WEST AFRICA – Going “on mission” with the gospel for many Missouri churches often means a weekend project or week-long trip with a partner church.
However, First Baptist Church Troy began going on mission 3-1/2 years ago in a work that will last a generation. First Troy’s commitment to a “generational missions” program involves a 40-year focus on a community in western Africa.
The village of about 1,000 is “completely Muslim,” according to First Baptist’s pastor Richie Rhea. For its protection as well as the safety of church members, Pathway is not identifying the African country or the village.
Rhea says that when the church undertook this mission it understood that a different approach was necessary.
“The people in the village have been Muslim for centuries,” Rhea says. “It may take a whole generation of people going until the light turns on and the gospel is understood and received.” First Troy teams committed to make three to four trips a year to the village.
Church member Diane Campbell – wife of Twin Rivers Baptist Association Director of Missions Brent Campbell – has been to the village twice and is going with a team in this month, the second of three trips the church plans this year.

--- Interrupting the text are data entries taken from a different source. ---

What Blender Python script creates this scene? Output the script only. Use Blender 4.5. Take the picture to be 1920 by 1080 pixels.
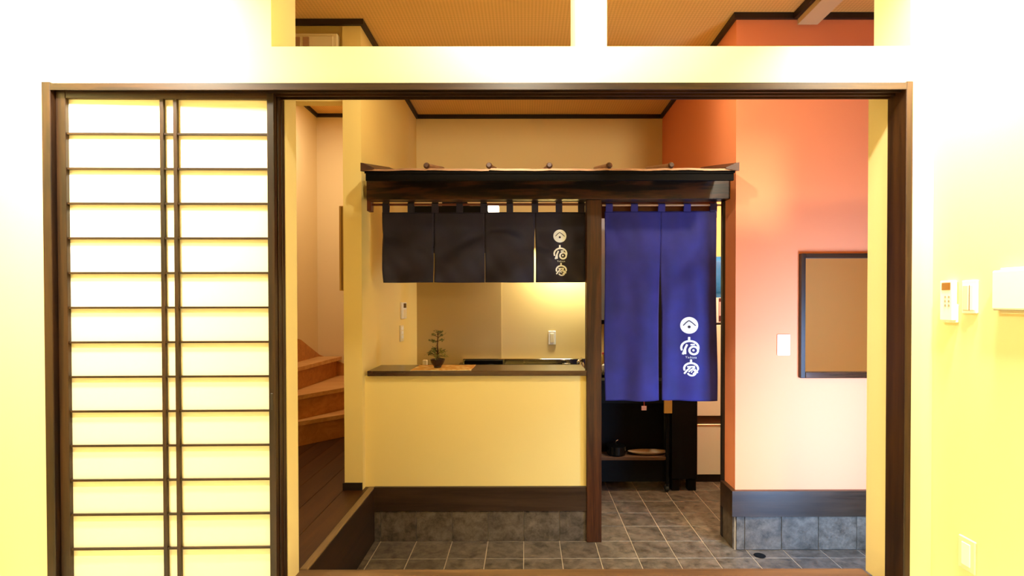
import bpy, bmesh, math, random
from mathutils import Vector, Matrix
random.seed(7)
for o in list(bpy.data.objects):
    bpy.data.objects.remove(o)
scn = bpy.context.scene
COL = scn.collection
D2R = math.radians

# ------------------------------------------------------------------ camera
F, PCX, PCY, CAMZ = 1005.0, 987.0, 577.0, 1.17
cam_d = bpy.data.cameras.new('camera')
cam_d.sensor_width = 36.0
cam_d.lens = F / 1920 * 36
cam_d.shift_x = (960 - PCX) / 1920
cam_d.shift_y = (PCY - 540) / 1920
cam_d.clip_start = 0.02
cam = bpy.data.objects.new('camera', cam_d)
COL.objects.link(cam)
CAMM = Matrix.Rotation(D2R(-0.10), 3, 'Z') @ Matrix.Rotation(D2R(90 - 0.68), 3, 'X') @ Matrix.Rotation(D2R(-0.09), 3, 'Z')
cam.matrix_world = Matrix.Translation((0, 0, CAMZ)) @ CAMM.to_4x4()
scn.camera = cam

def W(px, py, Y):
    """measure: where the sight line through a photo pixel meets the plane at depth Y"""
    d = CAMM @ Vector(((px - PCX) / F, -(py - PCY) / F, -1))
    t = Y / d.y
    return d.x * t, CAMZ + d.z * t
def PX(px, Y, py=565): return W(px, py, Y)[0]
def PZ(py, Y, px=985): return W(px, py, Y)[1]

# ------------------------------------------------------------------ world, light, exposure
scn.view_settings.view_transform = 'Standard'
scn.view_settings.look = 'None'
scn.view_settings.exposure = 0.0
scn.view_settings.gamma = 1.0
scn.view_settings.use_curve_mapping = False
world = bpy.data.worlds.new('world'); scn.world = world
world.use_nodes = True
world.node_tree.nodes['Background'].inputs[0].default_value = (0.75, 0.85, 1.0, 1)
world.node_tree.nodes['Background'].inputs[1].default_value = 0.6
scn.cycles.use_denoising = True
scn.cycles.max_bounces = 10
scn.cycles.diffuse_bounces = 6
scn.cycles.sample_clamp_indirect = 6

def area(name, loc, size, power, color, direction, size_y=None, shape='DISK', spread=180):
    l = bpy.data.lights.new(name, 'AREA')
    l.shape = shape if size_y is None else 'RECTANGLE'
    l.size = size
    if size_y: l.size_y = size_y
    l.energy = power; l.color = color; l.spread = D2R(spread)
    o = bpy.data.objects.new(name, l); COL.objects.link(o)
    o.location = loc
    o.rotation_euler = Vector(direction).to_track_quat('-Z', 'Y').to_euler()
    return o
WARM = (1.0, 0.80, 0.50)
def point(name, loc, radius, power, color):
    l = bpy.data.lights.new(name, 'POINT')
    l.energy = power; l.color = color; l.shadow_soft_size = radius
    o = bpy.data.objects.new(name, l); COL.objects.link(o)
    o.location = loc
    return o
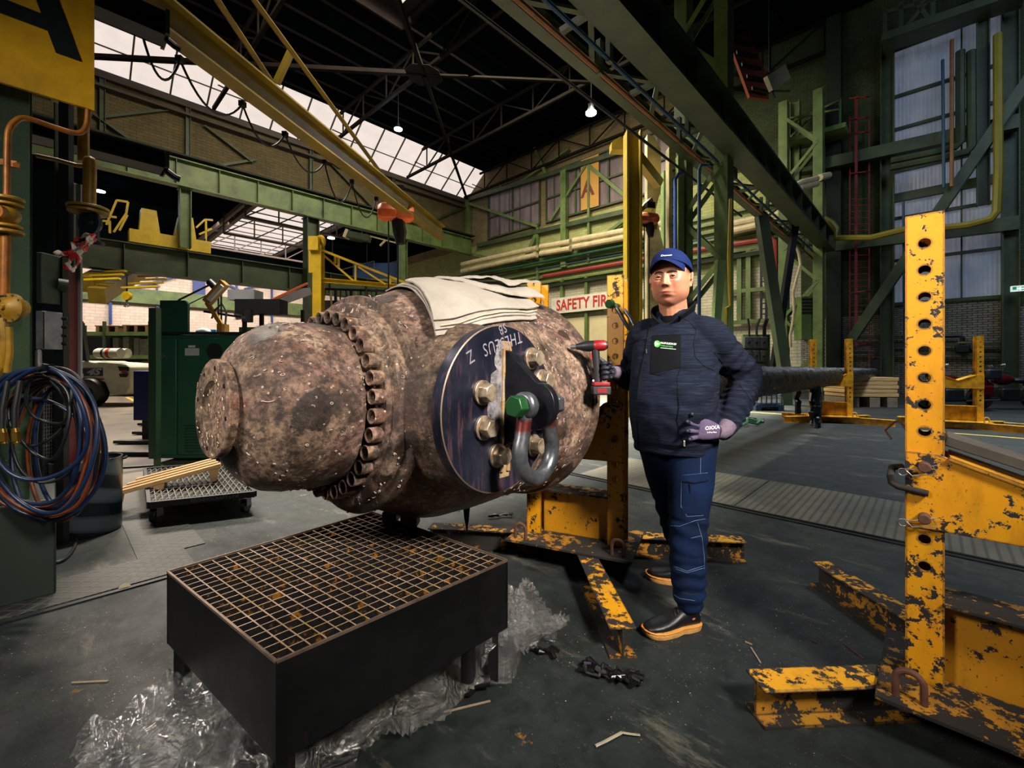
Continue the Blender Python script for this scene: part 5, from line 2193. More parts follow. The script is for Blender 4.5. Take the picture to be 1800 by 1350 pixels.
man.part('pocket_zip', stitch(tbv, [(1212, 850), (1213, 866)], .0024, .004), jdark, jn_)
for an, k in ((an_l, 0), (an_r, 1)):
    man.part('trouser_cuff', MB().tube([an + V((.0, 0, .10)), an + V((0, 0, .055)), an + V((-.005, 0, .02))], [.062, .058, .052], 24), mat('dark_cuff', '#0a1220', .85, 0, .2), jn_)

# ---- shoes
shm = mat('black_leather', '#08090d', .45, 0, .3, 14, .1)
sole_m = mat('tan_sole', '#b98a4a', .8, 0, .4, 60, .2)
welt_m = mat('orange_welt', '#d07a1c', .6, 0, .1)


def shoe(heel, toe, ankle):
    heel, toe = V(heel), V(toe)
    f = (toe - heel).normalized()
    L = (toe - heel).length
    s = V((0, 0, 1)).cross(f)
    up = V((0, 0, 1))
    u = MB()
    #  fraction, half width, height of the top, z of underside
    prof = [(.01, .018, .060), (.05, .030, .085), (.13, .035, .098), (.25, .037, .105), (.38, .040, .100), (.50, .045, .083), (.62, .049, .070), (.75, .050, .062), (.87, .043, .055), (.95, .030, .046), (.995, .012, .034)]
    loft(u, [(heel + f * (a * L) + up * ((h + .022) / 2), s, up, wd, (h - .022) / 2 + .001) for a, wd, h in prof], 22, 2.5)
    hc = heel + f * (.22 * L)
    u.tube([hc + up * .08, ankle + up * .01, ankle + up * .06], [.040, .045, .048], 20)
    u = remesh(u, .004, 5, .6)
    so = man.part('shoe', u, shm, None, 'black leather work shoe', smooth=None)
    so.data.shade_smooth()
    m2 = MB()
    out = []
    for a, wd, h in prof:
        out.append((a, wd + .004))
    ring = [heel + f * (a * L) + s * wd for a, wd in out] + [heel + f * (a * L) - s * wd for a, wd in reversed(out)]

    def zc_of(p):
        a = (p - heel).dot(f) / L
        return .010 * max(0, (a - .8) / .2) ** 1.5 + .004 * (1 if .3 < a < .5 else 0)
    nrg = len(ring)
    vs = []
    for lay, (z, sc_) in enumerate(((0.0, .96), (.010, 1.0), (.024, 1.0), (.030, .97))):
        for p in ring:
            c0 = heel + f * (L * .5)
            q = c0 + (p - c0) * sc_
            vs.append(q + up * (z + zc_of(q) * (1 if lay < 2 else 1)))
    fs = [tuple(range(nrg - 1, -1, -1)), tuple(3 * nrg + k for k in range(nrg))]
    for l in range(3):
        for k in range(nrg):
            j = (k + 1) % nrg
            fs.append((l * nrg + k, l * nrg + j, (l + 1) * nrg + j, (l + 1) * nrg + k))
    man.part('sole', m2.add(vs, fs), sole_m, so, 'tan rubber sole')
    man.part('welt', MB().tube([q + up * (.027 + zc_of(q)) for q in ring], .0035, 6, True), welt_m, so, 'orange welt')
    for k in range(5):
        a = .40 + .055 * k
        h = .104 - .010 * k
        c0 = heel + f * (a * L) + up * (h - .003)
        man.part('lace', MB().tube([c0 - s * .022 - up * .008, c0 - s * .01 + up * .001, c0 + s * .01 + f * .006 + up * .001, c0 + s * .022 + f * .008 - up * .008], .0022, 6), M['black'], so)
    return so


shoe(pz(1229, 1101), pz(1131, 1119), an_l)
shoe((1.055, 2.47, 0), (.785, 2.585, 0), an_r)

# ---- gloved hands
knit = mat('glove_knit', '#463a54', .9, 0, .3, 60, .1, dark='#2c2540')
coat = mat('glove_coating', '#0c1422', .6, 0, .2, 30, .1)
cuffm = mat('glove_cuff', '#5c5060', .9, 0, .4, 70, .2)


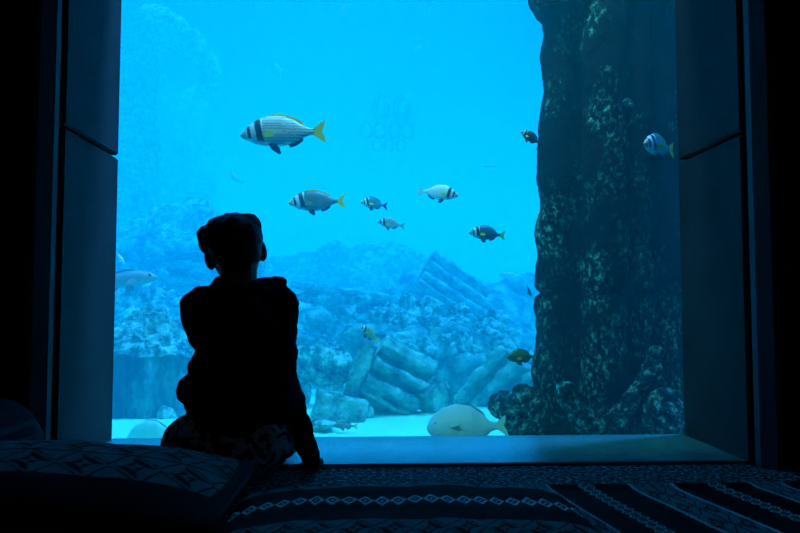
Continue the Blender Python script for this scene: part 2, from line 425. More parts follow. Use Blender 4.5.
# ------------------------------------------------------------ the ruined pillar by the right jamb
PY = 3.42; PDX = .075
def pillar():
    r = empty('ruined_pillar', (1.3, PY, SAND)); tag(r, 'massive dark algae covered fluted pillar standing against the glass at right', 'pillar')
    inv = Vector((-1.3, -PY, -SAND))
    def shaft(xb, xt, y, rb, rt, seed, deep=.018):
        bm = bmesh.new(); H0, H1 = SAND, 4.4; n = 72; m_ = 300; rings = []
        for j in range(m_ + 1):
            z = H0 + (H1 - H0) * j / m_; t = (z + .2) / 2.4
            cx = xb + PDX + (xt - xb) * min(t, 1.3); rr = rb + (rt - rb) * min(t, 1.3)
            for zz in (.585,):                 # drum joints
                rr -= .03 * math.exp(-((z - zz) / .011) ** 2)
            row = []
            for i in range(n):
                a = 2 * math.pi * i / n
                p = Vector((math.cos(a) * rr + cx, math.sin(a) * rr + y, z))
                k = noise.fractal(p * 7 + Vector((seed, 0, 0)), .8, 2.1, 5)
                d = Vector((math.cos(a), math.sin(a), 0))
                row.append(bm.verts.new(p + d * (deep * k) + inv))
            rings.append(row)
        for j in range(m_):
            for i in range(n): k = (i + 1) % n; bm.faces.new((rings[j][i], rings[j][k], rings[j + 1][k], rings[j + 1][i]))
        link('shaft', bm, M['pillar'], r)
    shaft(.793, .885, PY + .06, .078, .074, 1)
    shaft(1.05, 1.085, PY - .03, .112, .104, 2)
    shaft(1.245, 1.27, PY - .02, .054, .052, 3)
    shaft(1.41, 1.42, PY + .06, .075, .072, 4)
    shaft(1.72, 1.72, PY - .02, .14, .14, 5)
    bm = bmesh.new(); n1, n2 = 40, 140; vs = []
    bb = box(bm, .975, 2.0, PY + .11, PY + .30, SAND, 4.4)
    bmesh.ops.subdivide_edges(bm, edges=bm.edges[:], cuts=24, use_grid_fill=True)
    displace(bm, .04, 4, 8)
    for v in bm.verts: v.co += inv
    link('core', bm, M['pillar'], r)
    # flaring head
    bm = bmesh.new()
    chain(bm, [((.97, PY + .02, 2.30), .19), ((.94, PY + .02, 2.09), .15), ((.97, PY + .03, 1.96), .10)])
    chain(bm, [((1.0, PY, 2.4), .25), ((1.6, PY, 2.4), .25)])
    bm = remesh(bm, .012, 4); displace(bm, .02, 6, 3)
    for v in bm.verts: v.co += inv
    link('capital', bm, M['pillar'], r)
    # curling foot bands
    for q in ([(566, 392, .055), (578, 412, .06), (592, 428, .055)], [(592, 430, .055), (612, 420, .05), (632, 400, .045), (648, 378, .038), (656, 352, .03)]):
        bm = bmesh.new(); chain(bm, [(at(a, b, PY - .24), c * .9) for a, b, c in q]); bm = remesh(bm, .008, 4); displace(bm, .018, 9, 6)
        for v in bm.verts: v.co += inv
        link('scroll', bm, M['encrusted'], r)
    bm = bmesh.new(); ell(bm, at(598, 440, PY - .05), (.24, .12, .10)); ell(bm, at(545, 430, PY + .05), (.12, .12, .12)); bm = remesh(bm, .009, 3); displace(bm, .03, 7, 6)
    for v in bm.verts: v.co += inv
    link('plinth', bm, M['pillar'], r)
pillar()
boulder('round encrusted stone at the right foot of the pillar', at(664, 414, 3.15), (.092, .08, .125), 201, m='encrusted', amp=.12, cell=.4)
boulder('dark encrusted rock at the left foot of the pillar', at(527, 418, 3.5), (.135, .14, .145), 203, m='encrusted', amp=.25, cell=.6, cut=.8)
boulder('smooth dark stone wedged beside the pale dome shaped fish', at(505, 405, 3.75), (.085, .09, .08), 205, m='pillar', amp=.12, cell=.3)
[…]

“The village has no electricity, no running water,” Campbell says. “It’s really a slow moving life. We sit around and we do a lot of talking and visiting.”
She said the solitude required an adjustment for her. “For hours we would just sit and talk. Or just sit and not do anything. It was hard because in America we don’t just sit and not do anything.”
However, the times of inactivity provide opportunities to build relationships and talk about their lives, she says.
Campbell says that the women of the village and the church often have similar stories when talking about their families and husbands. “No matter what the culture we have a lot of the same thoughts.”
Sharing stories not only builds relationships, it’s also the way the mission teams speak about the gospel in a place where the Bible hasn’t yet been translated into the local language.
“We’ve put together two dozen stories from the Old Testament,” Campbell explains, “creation all the way to the crucifixion. We memorize about six stories and we share them.”
For example, Campbell says that since water must be drawn and carried from a well that provides an opportunity to talk about the woman who met Christ at a well in John 4.
Rhea says that the church teams have met no resistance in discussing Christ with the Muslims. Actually, it’s not difficult to share the gospel in the village.
“We’re sharing the gospel every time we go,” Rhea says. “They have a lot of respect for Jesus. He’s a prophet to them.”
Some villagers are open to more understanding about the Bible. “The ladies in particular seem to be extremely hungry for the Word of God,” says Rhea.
The idea of the generational missions ministry began a few years ago after Rhea heard David Platt, pastor at The Church at Brook Hills in Birmingham, Ala. speak at an SBC convention about taking the gospel to places where it hadn’t been heard.
That statement supported themes by the Missouri Baptist Convention and International Mission Board that already had Rhea thinking about a long-term work. He found First Troy receptive to the idea when it was discussed.
Church members connected him to a former missionary in west Africa who then put First Troy in touch with the village.
Once the ministry began, Rhea says, he felt it important to involve the whole church. The church gets updates 3-4 times a year from returning teams, and the ministry is integrated into other church programs.
“Children who are in Vacation Bible School now hearing about (the village) may very well be the ones one day who will be sharing the gospel as adults in the village and seeing the fruit of that,” Rhea says.
The regular work in the African community is building relationships, he says.
His daughter, Allie McMullen, befriended a woman in the village during a trip. “When my daughter married,” Rhea says, “the lady in the village sent home a wedding gift for her and some advice.”
“We’re praying so much for that first convert,” Campbell says. “It will open a whole new thing when we have that first convert in a Muslim town.”